Anyone that grew up through the 40's, 50's and 60's were literally bombarded with promises of space travel, flying cars, shopping malls in space, you name it. With billions of planets to choose from the universe was all of a sudden a much bigger place.
Promises? By whom? A lot of folks, especially Science Fiction writers, were making bold predictions.
The developments in manned spaceflight in the earliest part of the 21st Century written about by the likes of Arthur C. Clarke were, alas, optimistic. So it goes.
Predictions are difficult, especially about the future.
NASA wasn't into the flying cars thing, and didn't even exist for more than half of the time span you mention. They did make projections about progress in manned space exploration but their funding was cut drastically after some
very successful Apollo moon landings. They never promoted "billions of planets to choose from" as an attainable goal in the foreseeable future, as far as I know (they knew better); such wasn't even known, only speculated, in the '60s. See "the Drake equation".
Nasa makes it look so easy, yet so impossible at the same time.
They make it look easy and impossible at the same time? Man, those guys
are good! I thought it looked hard (and dangerous, as in"what could
possibly go wrong?"), but NASA made some things look
possible.
Sure John Glenn can shoot off the tip of a rocket in the 1950's going 10,000+ mph around the world 3 times backwards, but we can't even find a missing airplane in 2014.
Glenn didn't fly in space until 1962. This stuff is easy to find if you need to look it up; why don't you try doing a little fact checking
before saying something stupid. We can dream, can't we?
Why the obsession with the direction the spacecraft is pointing while it's in orbit? Exactly why does it matter? It's almost like the ones who keep bringing this up don't know the first thing about what they're whining about.
What does any of this have to do with finding an airplane that disappeared somewhere in a very large ocean, anyway?
In the 1970's they traveled to the moon in 72 hours using a calculator landing in an unknown atmosphere, and hopped in their happy little lunar module and blasted right off back to earth 220,000 miles easy peasy[citation needed].
They were also doing this in the 1960s. See the above about fact checking.
What calculator are you referring to? Much of the math was done before the flights using slide rules, some on Monroe desk calculators [plural] that could add, subtract, and multiply (and also divide if you knew how to do that on them; it wasn't simple). What couldn't be done on these was done on mainframe computers. They did have a small, dedicated-purpose, navigation computer aboard. Is that what you meant? It was much less powerful than modern general-purpose calculators, but then, it was powerful
enough for the task at hand, and that's what matters. They probably brought one or more slide rules, but I don't know for sure.

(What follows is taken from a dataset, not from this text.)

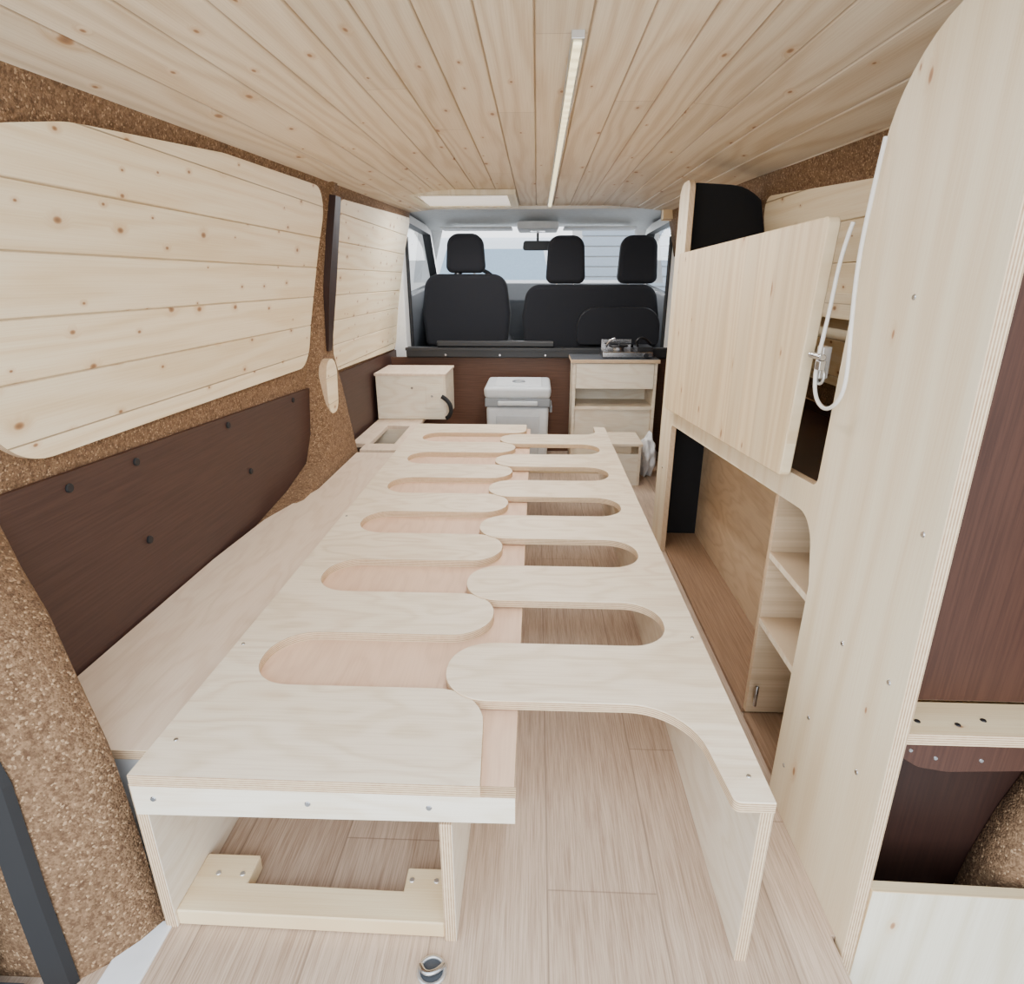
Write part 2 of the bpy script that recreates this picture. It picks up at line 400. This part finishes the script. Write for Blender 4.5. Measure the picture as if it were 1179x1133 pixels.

"Unknown atmosphere"? It was quite well known; there is
no atmosphere, which made things much
easier. Fact check, please.
And, no, again. They didn't "blast off" in the LM to earth. They only had to make it to the CSM, which was
much closer. Again, facts, please, not ignorant blather. It wasn't easy. At all. It did work, so I suppose from your personal experience, means it must be easy, since easy things likely are all you can accomplish.
Yet, in 2015 SpaceX can't even land a rocket on earth and Virgin Galactic can't get higher than a couple hundred thousand feet. Which seems more logical to you? That they are liars or we have actually reversed in progress over the last 50 years despite all the advances in technology?
False dichotomy. They're neither liars, nor are we regressing. Nice try, though.
Were we soft-landing boosters on earth in the Apollo years? I don't remember that? I thought they were all discarded and simply allowed to fall into the ocean. I doubt that what Space-X is attempting to do would have been even remotely feasible 40 years ago. Advances in sensors, control systems, computers, navigation, and aerodynamics make it at least potentially possible now, and they've come closer to success than I've expected.
Let's see
you get higher than a couple hundred thousand feet (physically, not figuratively... the way you write, I wonder if you're not always "high"). Since this fits into the "not easy to do" category, there's little chance
you ever will. Virgin Galactic doesn't have a fraction of the budget NASA had or even still has. They can't do as much. So what's your point?
There is a project called Persephone, led by the Icarus Interstellar foundation, who aims to achieve interstellar space travel by the year 2100. Wow wonderful, we'll all likely be dead by then.
So? No idea if this will come to pass but thank goodness not everyone thinks as small as you do.